Buscaban un lugar en Madrid para presentar el libro “En defensa de Israel” firmado por diecinueve escritores, filósofos y periodistas, pero les cerraron las puertas de los centros públicos como el Círculo de Bellas Artes o la Casa de América.
Si el libro fuera una promoción de Hamas, del wahabismo saudita, de salafistas o de yihadistas, todo habrían sido facilidades.
Pero ellos tuvieron que avisarse unos a otros, como perseguidos, para refugiarse en un hotel: son víctimas del miedo de los españoles a las venganzas islamistas, y del creciente antisemitismo y del odio a Israel porque se defiende implacablemente de las agresiones que sufre desde 1949.
También padecen el complejo de inferioridad que sentimos frente a ellos. Es que crea resquemor ver, por ejemplo, que siendo solamente el 0,25 por ciento de la población mundial, los judíos han recibido el 22 por ciento de los premios Nóbel y que son el 36 por ciento de los Nóbel estadounidenses.
Estos días se festejan las Navidades, que conmemoran el nacimiento de un niño cuya doctrina configuró nuestra civilización. Pero se rechaza ver a ese Jesús como judío. Y lo era.
Realmente, ansiamos que los judíos desaparezcan del planeta: son demasiado creativos, individualistas, cosmopolitas, adaptables, brillantes, cargados de humor sin complejos, quizás el único grupo social capaz de reírse sinceramente de sí mismo y de su mundo.
Percibimos su talento, pero nuestra incapacidad para ser como ellos nos los hace odiosos.
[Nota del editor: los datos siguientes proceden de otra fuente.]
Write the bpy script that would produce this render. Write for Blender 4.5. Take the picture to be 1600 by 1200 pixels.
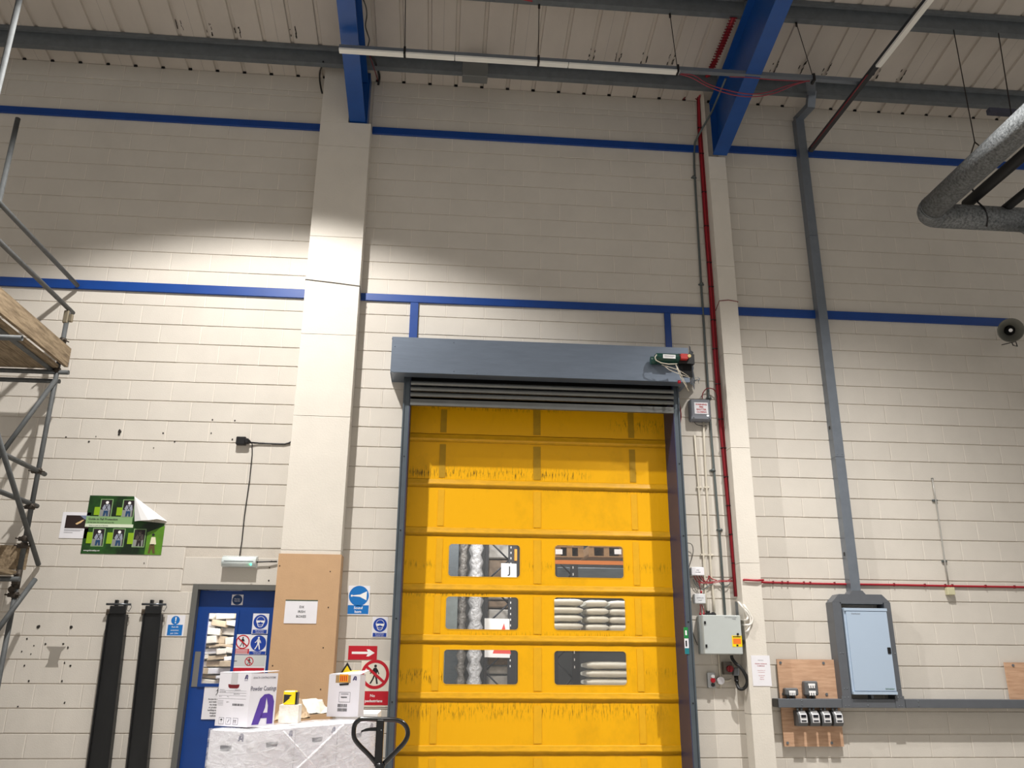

Porque nuestras risas son a costa de la viejecita que se cae por las escaleras.
Trabajan duro y suelen salir adelante con imaginación y voluntad, algo de lo que carecemos nosotros con frecuencia: sí, verlos progresar nos los hace insoportables.
Por eso, cuántos demócratas que nosotros conocemos, de derechas e izquierdas, quisieran enviarlos a las cámaras del gas, nuevamente.